Faux ! En effet, outre une
vision
erronée de la vie des gladiateurs, nombreux sommes nous à nous
représenter la scène suivante : le combat entre les deux gladiateurs s'est
achevé, et l'un des deux combattants est à terre, remettant son sort entre
les mains des spectateurs. Ceux souhaitant faire grâce au vaincu lèvent le
pouce ; les autres, réclamant la mort, abaissent le pouce.
Pollice verso, par Jean Léon GEROME, XIX° siècle.
En réalité, cette vision que nous avons
des combats de gladiateurs constitue un véritable contre-sens historique.
De prime abord, nous pouvons constater
qu'aucun vestige archéologique représentant des gladiateurs ne montre un
public levant ou baissant le pouce. Certes, des destructions ont bien été
commises en l'espace de 2000 ans, mais le fait est assez curieux pour être
mentionné.
Fresque représentant un combat de gladiateurs, III° siècle après Jésus
Christ, Neues museum, Berlin.
Par ailleurs,
peu de textes mentionnent cette gestuelle dans les textes antiques. Ainsi,
deux extraits seulement y sont consacrés.
Le premier, par Juvénal,
est mentionné dans sa troisième Satyre : naguère
sonneurs de cor et habitués de l'arène des villes de province, joues bien
connues des bourgades, ils financent maintenant des jeux, et
quand le peuple l'ordonne en tournant le
pouce, ils tuent pour se faire bien voir.
Le second texte fut rédigé par Prudence,
poète chrétien du IV° siècle après Jésus Christ, dans son ouvrage Contre
Symmaque : et la poitrine de celui qui est à terre, l'honnête
vierge, en retournant le pouce, ordonne de la briser.

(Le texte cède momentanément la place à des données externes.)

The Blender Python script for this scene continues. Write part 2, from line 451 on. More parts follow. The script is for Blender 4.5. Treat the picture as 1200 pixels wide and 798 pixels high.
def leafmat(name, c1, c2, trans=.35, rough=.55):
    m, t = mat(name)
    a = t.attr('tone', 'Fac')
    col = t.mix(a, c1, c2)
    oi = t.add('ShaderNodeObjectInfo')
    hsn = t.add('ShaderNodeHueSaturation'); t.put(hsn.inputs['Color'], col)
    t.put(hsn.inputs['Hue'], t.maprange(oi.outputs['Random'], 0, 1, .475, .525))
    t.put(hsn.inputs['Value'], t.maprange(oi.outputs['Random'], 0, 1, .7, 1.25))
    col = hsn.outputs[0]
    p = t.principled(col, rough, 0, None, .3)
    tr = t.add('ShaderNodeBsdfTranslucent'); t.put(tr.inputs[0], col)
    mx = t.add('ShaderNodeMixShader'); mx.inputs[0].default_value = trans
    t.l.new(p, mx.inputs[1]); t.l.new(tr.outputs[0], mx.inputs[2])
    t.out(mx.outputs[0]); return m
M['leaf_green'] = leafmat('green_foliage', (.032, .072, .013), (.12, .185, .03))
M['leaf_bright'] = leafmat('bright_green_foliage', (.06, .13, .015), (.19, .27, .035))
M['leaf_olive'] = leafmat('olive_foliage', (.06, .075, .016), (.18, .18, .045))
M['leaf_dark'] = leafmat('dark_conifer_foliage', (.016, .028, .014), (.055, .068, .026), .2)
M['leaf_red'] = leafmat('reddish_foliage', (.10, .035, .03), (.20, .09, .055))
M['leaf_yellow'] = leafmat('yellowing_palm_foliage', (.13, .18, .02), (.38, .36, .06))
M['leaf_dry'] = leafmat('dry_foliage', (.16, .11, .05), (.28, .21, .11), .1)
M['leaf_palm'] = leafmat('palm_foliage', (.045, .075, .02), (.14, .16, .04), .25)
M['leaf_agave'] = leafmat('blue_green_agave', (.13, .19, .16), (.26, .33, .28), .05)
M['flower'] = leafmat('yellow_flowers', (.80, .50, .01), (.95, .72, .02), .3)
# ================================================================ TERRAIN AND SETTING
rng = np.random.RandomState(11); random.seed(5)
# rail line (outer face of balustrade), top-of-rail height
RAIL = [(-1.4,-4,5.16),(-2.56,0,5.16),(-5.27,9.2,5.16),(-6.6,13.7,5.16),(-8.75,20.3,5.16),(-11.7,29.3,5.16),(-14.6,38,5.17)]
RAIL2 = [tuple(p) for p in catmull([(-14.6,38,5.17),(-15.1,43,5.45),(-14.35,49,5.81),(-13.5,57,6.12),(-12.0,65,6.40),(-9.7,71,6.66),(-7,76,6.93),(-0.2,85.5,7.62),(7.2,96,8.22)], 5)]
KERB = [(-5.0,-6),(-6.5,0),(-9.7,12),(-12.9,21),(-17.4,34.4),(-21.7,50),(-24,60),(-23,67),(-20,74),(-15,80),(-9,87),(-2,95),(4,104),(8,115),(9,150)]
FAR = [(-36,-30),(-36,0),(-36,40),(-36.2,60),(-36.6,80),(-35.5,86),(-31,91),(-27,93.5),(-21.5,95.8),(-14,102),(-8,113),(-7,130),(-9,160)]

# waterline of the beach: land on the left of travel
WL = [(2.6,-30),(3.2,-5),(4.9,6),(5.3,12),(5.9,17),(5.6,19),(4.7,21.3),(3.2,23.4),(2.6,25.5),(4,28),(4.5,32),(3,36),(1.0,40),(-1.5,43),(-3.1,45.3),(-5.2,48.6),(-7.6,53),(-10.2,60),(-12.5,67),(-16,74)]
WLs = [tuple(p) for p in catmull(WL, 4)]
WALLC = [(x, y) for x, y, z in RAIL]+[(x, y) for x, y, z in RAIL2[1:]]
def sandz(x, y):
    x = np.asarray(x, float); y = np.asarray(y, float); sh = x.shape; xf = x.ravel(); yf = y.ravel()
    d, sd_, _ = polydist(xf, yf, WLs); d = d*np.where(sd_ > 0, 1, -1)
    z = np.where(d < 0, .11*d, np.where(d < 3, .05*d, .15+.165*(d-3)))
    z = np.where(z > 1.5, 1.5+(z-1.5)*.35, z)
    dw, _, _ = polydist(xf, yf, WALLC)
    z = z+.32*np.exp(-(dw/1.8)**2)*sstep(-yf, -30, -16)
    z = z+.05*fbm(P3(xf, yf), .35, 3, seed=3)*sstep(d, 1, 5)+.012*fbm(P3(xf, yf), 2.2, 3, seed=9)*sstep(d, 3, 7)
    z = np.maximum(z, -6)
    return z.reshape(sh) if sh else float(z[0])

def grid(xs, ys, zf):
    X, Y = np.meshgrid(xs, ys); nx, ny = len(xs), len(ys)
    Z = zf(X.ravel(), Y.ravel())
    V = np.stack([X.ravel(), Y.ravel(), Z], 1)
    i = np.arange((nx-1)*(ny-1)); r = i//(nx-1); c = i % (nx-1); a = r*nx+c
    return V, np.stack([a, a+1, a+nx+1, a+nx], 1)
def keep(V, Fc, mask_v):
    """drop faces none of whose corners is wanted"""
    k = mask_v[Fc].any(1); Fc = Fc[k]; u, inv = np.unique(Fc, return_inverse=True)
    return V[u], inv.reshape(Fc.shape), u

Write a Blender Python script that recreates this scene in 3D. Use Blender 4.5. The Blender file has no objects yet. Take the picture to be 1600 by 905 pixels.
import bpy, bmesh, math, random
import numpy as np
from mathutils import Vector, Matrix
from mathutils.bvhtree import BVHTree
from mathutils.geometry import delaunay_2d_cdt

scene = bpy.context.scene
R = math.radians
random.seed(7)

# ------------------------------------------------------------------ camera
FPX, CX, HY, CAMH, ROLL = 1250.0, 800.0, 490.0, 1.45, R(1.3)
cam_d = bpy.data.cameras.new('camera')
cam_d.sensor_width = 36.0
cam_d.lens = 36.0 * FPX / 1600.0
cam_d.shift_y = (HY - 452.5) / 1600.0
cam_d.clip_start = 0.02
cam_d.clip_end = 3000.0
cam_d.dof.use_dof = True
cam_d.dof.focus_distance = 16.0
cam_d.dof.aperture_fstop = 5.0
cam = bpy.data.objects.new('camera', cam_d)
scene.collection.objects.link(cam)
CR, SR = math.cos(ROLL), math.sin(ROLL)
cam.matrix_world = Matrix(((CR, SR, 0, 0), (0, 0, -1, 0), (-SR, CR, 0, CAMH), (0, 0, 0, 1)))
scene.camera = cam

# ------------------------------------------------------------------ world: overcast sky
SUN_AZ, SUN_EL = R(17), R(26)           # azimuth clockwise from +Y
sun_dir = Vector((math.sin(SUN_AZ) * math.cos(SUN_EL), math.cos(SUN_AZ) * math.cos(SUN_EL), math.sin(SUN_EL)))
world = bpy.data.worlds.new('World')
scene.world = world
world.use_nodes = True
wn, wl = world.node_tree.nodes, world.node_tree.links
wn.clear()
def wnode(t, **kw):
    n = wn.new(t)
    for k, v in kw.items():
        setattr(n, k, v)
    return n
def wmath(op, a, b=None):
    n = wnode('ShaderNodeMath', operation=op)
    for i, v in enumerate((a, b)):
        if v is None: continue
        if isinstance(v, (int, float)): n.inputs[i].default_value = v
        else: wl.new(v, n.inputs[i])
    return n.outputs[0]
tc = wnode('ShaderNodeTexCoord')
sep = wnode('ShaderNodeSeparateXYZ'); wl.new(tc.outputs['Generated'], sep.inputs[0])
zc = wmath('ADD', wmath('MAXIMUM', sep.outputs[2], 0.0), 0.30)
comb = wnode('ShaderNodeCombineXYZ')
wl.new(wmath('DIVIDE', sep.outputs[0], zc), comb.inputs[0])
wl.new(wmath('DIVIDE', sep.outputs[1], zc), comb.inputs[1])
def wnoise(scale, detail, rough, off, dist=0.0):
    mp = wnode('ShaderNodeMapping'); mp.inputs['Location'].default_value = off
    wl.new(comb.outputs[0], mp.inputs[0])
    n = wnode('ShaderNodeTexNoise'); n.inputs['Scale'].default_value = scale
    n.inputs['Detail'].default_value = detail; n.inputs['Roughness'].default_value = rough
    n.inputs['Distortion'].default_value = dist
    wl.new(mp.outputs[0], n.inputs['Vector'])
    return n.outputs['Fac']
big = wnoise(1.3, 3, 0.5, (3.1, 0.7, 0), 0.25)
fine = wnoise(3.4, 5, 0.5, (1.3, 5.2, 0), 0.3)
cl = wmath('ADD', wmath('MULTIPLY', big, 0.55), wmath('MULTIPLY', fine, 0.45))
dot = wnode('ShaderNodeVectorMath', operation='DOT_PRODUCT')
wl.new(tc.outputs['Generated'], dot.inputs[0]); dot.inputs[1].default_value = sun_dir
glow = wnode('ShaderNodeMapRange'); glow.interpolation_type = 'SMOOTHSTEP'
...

Cependant, ces deux témoignages se réduisent rapidement à un seul, car
Prudence, en sa qualité de chrétien, n'a pas pu assister à un combat de
gladiateur,
spectacle interdit à ses coreligionnaires (ce dernier s'étant visiblement
inspiré du texte de Juvénal.).
Par ailleurs, si Juvénal atteste que les Romain "[tournaient] le pouce"
(verso pollice.), rien n'indique qu'ils le levaient pour demander la
grâce du vaincu (sans doute s'agit t'il d'une symétrie imaginée par notre
esprit contemporain.).
Ainsi, Pline l'Ancien
indique que les spectateurs souhaitant manifester leurs bonnes intentions
repliaient leur pouce sur les autres doigts, ou bien le rentraient à
l'intérieur de la main. Le pollex,
ainsi replié, était rengainé comme une épée dans son fourreau.
Statuette représentant un hoplomaque, II° siècle après Jésus Christ, Neues museum, Berlin
(le hoplomaque était un gladiateur léger, équipé d'un poignard, d'un casque,
et d'un petit bouclier rond).
Quant au pouce tendu vers le bas, les choses sont moins simples qu'il n'y
parait.
Ainsi, le verso pollice employé par Juvénal, s'il fut interprété
comme "tourné vers le bas", se traduit néanmoins par "tendu vers". Les
spectateurs des jeux ne tournaient donc pas leur pouce vers le bas afin de
réclamer la mise à mort, mais le pointaient probablement vers les
combattants, leur indiquant la marche à suivre (l'infestus pollex,
"pouce hostile", était dirigé vers celui que l'on voulait voir mourir.).